コメントありがとうございます。 >それでも親亀コケたら皆コケたになるよりはマシ これが1番ハイリスクなパターンですね。 いまは不況を乗り越えてきた企業が親会社やってるケースが多いので、比較的現実路線で湯水の如く補填することは減りました。 それでもいつ危なくなるか分かんないですからねえ。 リスク分散するに越したことはありません。 >大宮はJ2降格でけっこう重大な岐路に たぶん一年で戻らないとチーム人件費は落とされるんじゃないかと。 G大阪や神戸のようにJ2降格を活かして出番の少なかった若手を使って成長を促してほしいです。 力のある大卒選手が多いので。 >その意味で札幌は親会社のあるJ1に比べれば小回りや機動力という意味で有利な点は多い。 残念ながら機動力は親会社クラブの方が上ですね。 社内外のネットワークの規模、人材の数がケタ違いなので。 日産、パナ、日立は縦横無尽に動いてますし。 唯一上回るのがトップの選手を獲得して出場機会を得る可能性が高いこと(J2なら)。 1番インパクトあるところなんで続けてほしいです。 >とりわけ今年躍進して近く専用スタジアムができる北九州が怖いかな、と。 スタジアム完成を境に福岡を超えると思います。 官民ともに東南アジア進出が活発ですから。 有名どころだと北九州の水道局とか。 >やっぱりJ1でのコンサを観たいってのはある。

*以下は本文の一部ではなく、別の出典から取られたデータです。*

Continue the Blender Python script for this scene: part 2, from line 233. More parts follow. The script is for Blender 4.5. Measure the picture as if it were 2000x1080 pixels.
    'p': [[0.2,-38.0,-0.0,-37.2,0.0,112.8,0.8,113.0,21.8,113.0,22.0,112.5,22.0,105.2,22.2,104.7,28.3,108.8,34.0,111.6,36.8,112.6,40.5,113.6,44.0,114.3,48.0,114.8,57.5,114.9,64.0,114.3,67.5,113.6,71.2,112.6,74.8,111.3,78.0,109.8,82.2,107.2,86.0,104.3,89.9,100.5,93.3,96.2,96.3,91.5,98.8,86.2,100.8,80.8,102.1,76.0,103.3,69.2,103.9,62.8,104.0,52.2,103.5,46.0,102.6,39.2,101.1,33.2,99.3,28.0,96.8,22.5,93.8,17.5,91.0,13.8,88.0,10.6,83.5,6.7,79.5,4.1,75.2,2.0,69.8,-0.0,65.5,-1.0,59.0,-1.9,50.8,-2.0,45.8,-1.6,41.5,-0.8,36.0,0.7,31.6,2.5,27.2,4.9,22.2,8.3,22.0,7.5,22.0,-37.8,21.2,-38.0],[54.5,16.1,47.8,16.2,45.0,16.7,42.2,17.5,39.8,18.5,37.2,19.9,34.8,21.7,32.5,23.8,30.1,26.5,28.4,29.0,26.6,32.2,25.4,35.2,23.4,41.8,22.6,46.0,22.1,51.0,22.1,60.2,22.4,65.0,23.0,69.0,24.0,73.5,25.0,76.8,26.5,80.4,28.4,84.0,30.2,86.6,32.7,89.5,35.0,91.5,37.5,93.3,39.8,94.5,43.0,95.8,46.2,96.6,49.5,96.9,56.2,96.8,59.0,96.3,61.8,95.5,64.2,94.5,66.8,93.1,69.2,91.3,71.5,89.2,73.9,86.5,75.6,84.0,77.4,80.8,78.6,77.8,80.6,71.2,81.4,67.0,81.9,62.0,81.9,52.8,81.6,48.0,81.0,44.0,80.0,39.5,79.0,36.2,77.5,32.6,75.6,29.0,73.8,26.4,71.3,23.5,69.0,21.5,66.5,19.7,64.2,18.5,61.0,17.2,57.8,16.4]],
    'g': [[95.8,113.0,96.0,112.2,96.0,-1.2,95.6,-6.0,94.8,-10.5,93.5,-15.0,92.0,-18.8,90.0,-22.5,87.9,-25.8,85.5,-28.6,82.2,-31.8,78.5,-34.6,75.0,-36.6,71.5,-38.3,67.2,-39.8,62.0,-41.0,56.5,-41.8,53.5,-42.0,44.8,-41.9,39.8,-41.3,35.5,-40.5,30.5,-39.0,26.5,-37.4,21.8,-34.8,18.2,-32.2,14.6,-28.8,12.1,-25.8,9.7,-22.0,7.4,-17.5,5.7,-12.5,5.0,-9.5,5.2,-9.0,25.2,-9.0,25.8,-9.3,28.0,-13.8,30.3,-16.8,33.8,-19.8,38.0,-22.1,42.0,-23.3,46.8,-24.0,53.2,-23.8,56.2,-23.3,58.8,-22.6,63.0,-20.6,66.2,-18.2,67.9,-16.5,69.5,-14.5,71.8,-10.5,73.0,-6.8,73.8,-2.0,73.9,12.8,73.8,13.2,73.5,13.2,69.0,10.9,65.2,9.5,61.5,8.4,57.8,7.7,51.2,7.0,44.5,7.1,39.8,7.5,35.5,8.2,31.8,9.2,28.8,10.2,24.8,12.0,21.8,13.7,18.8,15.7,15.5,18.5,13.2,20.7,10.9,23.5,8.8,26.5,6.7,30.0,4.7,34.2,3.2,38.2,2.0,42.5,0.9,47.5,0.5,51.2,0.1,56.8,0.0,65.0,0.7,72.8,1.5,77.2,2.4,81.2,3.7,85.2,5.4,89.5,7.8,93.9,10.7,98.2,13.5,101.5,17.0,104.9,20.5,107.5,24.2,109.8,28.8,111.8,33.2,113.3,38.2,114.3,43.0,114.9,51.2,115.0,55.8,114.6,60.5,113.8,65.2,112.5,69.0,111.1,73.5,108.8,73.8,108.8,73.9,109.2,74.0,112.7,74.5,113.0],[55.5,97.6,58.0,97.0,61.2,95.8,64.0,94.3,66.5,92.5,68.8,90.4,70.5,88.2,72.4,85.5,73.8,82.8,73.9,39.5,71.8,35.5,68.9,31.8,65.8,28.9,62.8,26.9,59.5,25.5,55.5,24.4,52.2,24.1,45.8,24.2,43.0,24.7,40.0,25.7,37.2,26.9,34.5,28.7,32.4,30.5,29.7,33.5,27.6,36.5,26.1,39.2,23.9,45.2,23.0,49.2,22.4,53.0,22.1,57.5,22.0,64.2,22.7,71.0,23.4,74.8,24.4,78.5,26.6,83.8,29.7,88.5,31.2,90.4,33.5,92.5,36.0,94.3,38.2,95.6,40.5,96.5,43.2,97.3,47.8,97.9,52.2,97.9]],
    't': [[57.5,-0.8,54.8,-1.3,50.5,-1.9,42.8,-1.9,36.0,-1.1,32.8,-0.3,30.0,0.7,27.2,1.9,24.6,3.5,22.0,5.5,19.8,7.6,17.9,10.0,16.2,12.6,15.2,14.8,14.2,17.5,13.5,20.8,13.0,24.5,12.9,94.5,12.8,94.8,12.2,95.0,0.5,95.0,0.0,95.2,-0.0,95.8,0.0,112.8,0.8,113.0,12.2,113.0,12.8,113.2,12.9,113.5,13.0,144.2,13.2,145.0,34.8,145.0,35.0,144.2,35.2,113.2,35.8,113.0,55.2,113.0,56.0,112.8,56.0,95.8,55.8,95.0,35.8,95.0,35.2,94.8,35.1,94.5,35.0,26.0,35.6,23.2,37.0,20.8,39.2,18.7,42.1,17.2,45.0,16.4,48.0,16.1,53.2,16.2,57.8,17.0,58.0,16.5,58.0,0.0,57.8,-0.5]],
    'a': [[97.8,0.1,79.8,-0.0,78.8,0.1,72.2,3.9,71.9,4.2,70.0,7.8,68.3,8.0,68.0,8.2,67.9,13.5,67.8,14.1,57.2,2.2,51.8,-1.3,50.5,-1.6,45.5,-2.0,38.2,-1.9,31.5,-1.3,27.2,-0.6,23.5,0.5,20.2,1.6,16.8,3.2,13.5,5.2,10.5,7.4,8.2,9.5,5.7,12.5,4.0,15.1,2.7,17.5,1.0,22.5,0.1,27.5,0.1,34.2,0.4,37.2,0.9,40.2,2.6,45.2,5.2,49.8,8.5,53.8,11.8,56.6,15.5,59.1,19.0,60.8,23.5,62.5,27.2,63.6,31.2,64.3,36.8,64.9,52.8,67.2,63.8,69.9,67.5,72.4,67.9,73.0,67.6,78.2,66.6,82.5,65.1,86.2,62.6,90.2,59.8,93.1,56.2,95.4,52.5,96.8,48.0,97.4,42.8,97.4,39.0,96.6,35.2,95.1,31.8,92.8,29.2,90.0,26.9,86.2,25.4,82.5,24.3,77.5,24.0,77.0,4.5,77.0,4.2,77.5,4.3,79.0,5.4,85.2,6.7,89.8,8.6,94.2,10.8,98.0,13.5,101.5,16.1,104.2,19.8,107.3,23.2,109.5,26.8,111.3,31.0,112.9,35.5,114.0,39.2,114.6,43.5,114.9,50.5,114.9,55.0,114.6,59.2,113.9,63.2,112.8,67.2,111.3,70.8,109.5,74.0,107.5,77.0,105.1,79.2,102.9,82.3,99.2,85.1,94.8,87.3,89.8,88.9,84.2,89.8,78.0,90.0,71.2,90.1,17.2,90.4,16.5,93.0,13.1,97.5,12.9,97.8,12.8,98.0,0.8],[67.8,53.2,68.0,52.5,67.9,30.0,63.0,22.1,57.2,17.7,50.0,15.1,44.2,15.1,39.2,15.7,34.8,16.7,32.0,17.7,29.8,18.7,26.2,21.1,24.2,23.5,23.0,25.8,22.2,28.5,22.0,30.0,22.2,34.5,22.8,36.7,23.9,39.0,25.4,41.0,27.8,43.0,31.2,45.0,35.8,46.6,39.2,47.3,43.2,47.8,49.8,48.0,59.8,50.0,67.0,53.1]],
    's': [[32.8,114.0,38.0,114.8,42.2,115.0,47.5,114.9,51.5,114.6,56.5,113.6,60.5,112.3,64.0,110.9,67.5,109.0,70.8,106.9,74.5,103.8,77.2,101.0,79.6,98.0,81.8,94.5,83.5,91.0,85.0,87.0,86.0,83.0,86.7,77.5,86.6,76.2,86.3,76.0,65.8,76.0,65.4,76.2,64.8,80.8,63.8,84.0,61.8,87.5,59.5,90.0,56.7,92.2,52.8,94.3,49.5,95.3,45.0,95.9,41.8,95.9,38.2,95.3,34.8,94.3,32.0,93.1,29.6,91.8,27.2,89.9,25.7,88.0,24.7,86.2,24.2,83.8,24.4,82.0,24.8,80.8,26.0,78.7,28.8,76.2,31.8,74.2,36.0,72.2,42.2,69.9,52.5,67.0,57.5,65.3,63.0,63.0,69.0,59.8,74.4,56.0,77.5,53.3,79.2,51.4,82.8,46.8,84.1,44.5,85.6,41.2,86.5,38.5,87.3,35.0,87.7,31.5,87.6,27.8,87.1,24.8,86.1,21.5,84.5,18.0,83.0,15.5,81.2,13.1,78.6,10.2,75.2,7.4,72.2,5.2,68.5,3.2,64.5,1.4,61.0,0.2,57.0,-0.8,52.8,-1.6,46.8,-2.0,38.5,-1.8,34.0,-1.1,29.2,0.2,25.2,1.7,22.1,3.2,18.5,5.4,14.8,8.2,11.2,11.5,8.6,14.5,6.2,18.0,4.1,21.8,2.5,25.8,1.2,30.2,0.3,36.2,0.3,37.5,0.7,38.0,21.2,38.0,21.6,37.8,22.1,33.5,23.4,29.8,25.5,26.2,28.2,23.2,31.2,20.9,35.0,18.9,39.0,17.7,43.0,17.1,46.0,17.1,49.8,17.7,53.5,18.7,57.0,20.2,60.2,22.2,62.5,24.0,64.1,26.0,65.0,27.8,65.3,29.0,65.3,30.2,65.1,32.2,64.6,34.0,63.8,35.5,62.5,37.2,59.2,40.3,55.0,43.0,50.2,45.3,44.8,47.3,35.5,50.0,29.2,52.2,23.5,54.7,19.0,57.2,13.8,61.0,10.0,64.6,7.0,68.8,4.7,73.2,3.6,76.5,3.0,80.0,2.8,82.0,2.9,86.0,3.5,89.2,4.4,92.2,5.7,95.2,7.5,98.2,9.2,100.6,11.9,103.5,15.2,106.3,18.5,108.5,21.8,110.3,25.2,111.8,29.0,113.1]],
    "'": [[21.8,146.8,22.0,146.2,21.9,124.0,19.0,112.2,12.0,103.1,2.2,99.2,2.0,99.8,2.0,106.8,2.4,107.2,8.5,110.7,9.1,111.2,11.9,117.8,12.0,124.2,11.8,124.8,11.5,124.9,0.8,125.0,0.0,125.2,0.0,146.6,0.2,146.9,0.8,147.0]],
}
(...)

エレベーター上等!でいいんですけど、あんまり沈みすぎてもそれはそれで困る。 J1見たいですし見たいと思う人が増えるでしょう。 エレベーターの雄として成り上がりますか。 個人的には毎年J2で3位になって賞金500万+PO興行したいです。 でも今年みたいな北九州旋風があると興行ないから、 より興行開催する可能性が高まる4位のほうがよいのかな。